ミウラ:届いた後のプロセスと感覚を一緒に考えていただきましたね。例えば、手に持った際に軽すぎるとありがたみが薄くなるのではとか、ただ重過ぎると営業さんが持っていくのにクレームが出るのではとか(笑)。あとは開ける前から全貌が見えているパッケージの方がいいのか、どういう手順で中身を取り出すんだろう?とか。

 

大石:チープに感じられるような質感やデザインにはしたくなくて、セレクトショップなんかに置いてあってもおかしくないと思えるぐらいのレベルを目指してきたつもりです。その蓄積が開ける瞬間の期待値を決めるように思います。

 

ミウラ:デジタルではできないアナログの魅力って何だろう?と考えていたのですが、リアルなモノって、五感や想像力を使える幅が大きいんですよね。重さとか厚みとか手触りとかですよね。ギフトの話は、どうしてもアイテムの良い悪いという話に偏ってしまいがちですが…

 

対談中の三浦

 

ミウラ大事なのは、ユーザーの心にどうやって印象を刻み、忘れさせない体験をしてもらうか、だと考えています。

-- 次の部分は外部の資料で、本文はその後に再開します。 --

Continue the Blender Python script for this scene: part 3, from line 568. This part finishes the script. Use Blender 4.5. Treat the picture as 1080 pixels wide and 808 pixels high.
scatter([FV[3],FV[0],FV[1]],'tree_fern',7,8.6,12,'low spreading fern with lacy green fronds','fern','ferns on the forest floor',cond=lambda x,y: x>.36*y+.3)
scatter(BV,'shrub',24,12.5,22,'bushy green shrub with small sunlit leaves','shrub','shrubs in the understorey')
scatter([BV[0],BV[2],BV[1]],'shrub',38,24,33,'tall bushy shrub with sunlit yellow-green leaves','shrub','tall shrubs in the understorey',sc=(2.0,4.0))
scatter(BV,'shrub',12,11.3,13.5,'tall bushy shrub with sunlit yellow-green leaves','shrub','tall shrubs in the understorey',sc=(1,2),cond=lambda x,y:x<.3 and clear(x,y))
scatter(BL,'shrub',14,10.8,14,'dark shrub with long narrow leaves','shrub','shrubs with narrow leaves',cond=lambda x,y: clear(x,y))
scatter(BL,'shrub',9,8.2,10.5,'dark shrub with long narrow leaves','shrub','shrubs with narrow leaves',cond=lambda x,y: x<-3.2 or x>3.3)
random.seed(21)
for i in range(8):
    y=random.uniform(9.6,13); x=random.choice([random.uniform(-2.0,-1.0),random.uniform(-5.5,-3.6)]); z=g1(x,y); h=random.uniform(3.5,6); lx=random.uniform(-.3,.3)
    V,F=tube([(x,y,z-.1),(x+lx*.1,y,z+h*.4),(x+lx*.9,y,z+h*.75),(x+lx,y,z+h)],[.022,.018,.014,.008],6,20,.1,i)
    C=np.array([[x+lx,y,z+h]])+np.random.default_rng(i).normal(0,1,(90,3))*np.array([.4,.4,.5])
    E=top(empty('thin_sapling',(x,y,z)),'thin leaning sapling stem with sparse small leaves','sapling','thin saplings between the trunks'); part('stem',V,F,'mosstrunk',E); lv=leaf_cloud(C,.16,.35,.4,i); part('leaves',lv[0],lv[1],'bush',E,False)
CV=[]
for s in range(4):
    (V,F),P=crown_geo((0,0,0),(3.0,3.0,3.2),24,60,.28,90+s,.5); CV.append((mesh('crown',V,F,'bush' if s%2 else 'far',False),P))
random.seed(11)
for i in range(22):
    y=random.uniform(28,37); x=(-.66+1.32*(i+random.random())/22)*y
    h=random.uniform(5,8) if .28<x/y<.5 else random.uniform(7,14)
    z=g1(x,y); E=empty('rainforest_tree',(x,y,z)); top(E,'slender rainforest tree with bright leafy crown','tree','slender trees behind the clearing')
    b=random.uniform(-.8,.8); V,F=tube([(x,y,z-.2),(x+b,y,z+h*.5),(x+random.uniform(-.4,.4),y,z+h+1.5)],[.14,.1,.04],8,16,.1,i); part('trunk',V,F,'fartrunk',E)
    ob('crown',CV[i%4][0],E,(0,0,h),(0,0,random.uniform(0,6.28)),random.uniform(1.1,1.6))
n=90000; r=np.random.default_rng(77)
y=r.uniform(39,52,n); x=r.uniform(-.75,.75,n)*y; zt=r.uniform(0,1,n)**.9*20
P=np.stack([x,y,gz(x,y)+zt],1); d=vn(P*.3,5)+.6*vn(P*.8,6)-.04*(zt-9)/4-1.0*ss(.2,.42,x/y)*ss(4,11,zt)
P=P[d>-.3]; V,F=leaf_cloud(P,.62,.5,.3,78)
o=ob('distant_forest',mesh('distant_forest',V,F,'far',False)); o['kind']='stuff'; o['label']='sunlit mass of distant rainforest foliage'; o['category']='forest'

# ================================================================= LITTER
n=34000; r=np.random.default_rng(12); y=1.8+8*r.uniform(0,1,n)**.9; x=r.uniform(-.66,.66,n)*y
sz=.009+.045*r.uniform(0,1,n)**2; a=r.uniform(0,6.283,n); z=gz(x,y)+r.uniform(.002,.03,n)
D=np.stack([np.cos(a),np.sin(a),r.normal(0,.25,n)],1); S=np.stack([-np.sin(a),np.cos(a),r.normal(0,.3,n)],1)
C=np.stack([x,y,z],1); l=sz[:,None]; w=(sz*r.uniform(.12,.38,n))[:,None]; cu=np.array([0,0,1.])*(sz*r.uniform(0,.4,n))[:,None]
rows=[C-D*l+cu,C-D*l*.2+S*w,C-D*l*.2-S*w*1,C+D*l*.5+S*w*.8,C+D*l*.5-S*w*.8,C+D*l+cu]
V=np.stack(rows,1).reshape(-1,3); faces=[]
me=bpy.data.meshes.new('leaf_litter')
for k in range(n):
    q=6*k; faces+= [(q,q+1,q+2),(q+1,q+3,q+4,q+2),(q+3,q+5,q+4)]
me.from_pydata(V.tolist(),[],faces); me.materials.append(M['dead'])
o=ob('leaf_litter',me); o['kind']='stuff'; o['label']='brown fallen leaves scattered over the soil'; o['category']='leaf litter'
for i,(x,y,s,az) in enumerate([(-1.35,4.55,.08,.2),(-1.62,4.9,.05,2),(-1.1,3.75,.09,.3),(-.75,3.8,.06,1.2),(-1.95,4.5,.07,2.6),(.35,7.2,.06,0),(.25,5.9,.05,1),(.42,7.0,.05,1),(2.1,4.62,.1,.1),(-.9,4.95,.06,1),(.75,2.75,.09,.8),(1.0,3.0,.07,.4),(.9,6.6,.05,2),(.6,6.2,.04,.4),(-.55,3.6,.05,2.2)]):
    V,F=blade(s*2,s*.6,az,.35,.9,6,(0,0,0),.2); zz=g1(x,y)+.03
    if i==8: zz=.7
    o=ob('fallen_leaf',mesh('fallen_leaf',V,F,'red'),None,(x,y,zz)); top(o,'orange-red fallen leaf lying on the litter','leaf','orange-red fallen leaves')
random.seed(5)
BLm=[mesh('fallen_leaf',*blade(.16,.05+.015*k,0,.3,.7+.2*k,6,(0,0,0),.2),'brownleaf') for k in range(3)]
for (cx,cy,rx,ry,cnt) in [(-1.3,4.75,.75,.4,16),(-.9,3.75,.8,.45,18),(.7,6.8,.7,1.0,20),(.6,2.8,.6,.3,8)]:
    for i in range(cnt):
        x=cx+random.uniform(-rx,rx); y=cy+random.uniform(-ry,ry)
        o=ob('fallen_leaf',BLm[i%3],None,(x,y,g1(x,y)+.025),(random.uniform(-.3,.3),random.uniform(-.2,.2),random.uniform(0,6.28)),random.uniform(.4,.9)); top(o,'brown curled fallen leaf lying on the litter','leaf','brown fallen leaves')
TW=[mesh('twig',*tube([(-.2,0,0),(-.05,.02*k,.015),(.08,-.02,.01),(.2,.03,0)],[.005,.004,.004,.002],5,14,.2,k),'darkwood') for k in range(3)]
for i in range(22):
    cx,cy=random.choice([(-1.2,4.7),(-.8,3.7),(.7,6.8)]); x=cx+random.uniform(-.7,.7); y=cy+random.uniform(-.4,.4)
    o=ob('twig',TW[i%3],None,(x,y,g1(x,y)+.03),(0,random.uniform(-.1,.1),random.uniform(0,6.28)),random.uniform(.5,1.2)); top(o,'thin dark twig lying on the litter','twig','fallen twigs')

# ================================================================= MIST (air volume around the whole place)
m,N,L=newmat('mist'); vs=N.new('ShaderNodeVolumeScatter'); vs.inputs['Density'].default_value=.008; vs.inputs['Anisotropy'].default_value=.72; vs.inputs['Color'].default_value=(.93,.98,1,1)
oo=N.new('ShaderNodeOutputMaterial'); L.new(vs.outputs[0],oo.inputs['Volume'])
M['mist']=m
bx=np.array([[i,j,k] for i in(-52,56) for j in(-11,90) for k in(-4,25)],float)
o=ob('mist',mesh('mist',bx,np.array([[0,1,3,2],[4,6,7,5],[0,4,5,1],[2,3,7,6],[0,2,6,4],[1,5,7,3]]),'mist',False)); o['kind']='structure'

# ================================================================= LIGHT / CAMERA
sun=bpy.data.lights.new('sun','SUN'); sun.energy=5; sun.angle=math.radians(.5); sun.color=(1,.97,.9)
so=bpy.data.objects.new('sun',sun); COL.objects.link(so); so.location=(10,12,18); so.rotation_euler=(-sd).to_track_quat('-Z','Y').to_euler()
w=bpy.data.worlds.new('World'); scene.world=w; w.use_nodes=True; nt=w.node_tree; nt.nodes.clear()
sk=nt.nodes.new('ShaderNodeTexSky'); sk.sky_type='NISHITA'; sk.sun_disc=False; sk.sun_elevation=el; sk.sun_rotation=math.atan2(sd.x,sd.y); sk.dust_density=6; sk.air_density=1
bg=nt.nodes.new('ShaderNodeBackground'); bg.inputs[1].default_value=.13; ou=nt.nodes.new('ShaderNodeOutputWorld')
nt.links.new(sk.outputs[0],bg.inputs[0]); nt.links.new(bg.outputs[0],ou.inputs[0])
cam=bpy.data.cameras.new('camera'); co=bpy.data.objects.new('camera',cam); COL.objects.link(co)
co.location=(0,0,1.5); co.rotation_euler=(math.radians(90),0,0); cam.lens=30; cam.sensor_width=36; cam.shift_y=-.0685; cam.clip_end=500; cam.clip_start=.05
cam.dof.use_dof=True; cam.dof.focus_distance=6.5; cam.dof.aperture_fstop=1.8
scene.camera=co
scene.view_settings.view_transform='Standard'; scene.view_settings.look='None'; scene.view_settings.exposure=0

そのためには、今の話のような一つの体験を深掘る想像力が必要ですね。オンリー性、シェア性、ガチャ性(コラム:企業ギフトをマーケティングの武器にするための3つの感性、など勝手に定義しているのですが、行動経済学に近いような話です。それを意識するきっかけになったのがこのマクロミルさんの仕事だったんだなあと改めて感じています。

 

下瀬そうですね、今までのアイテムはコミュニケーションとアクションが自然に起こるものだったように思います。宇宙食だったら、お客様が社内でシェアされて周囲の方におすそ分けされたり。ポンチョだったらアウトドアに持っていかれたり。

 

大石:体験を通じて心に残るギフトになっていたのなら嬉しいですね。マクロミルは対面に立つセールスパーソンやリサーチャーの社員がすごく魅力的なので、その人柄も一緒に届いていたら尚良いかなと。まさに、三浦さんが立ち上げた会社の手と手(tetote)に伝わるコミュニケーションが大事かなと思います。

 

和やかな雰囲気で対談する三浦、大石さん、下瀬さん

 

一同(笑)

 

ミウラ:うまくまとめていただき、ありがとうございます。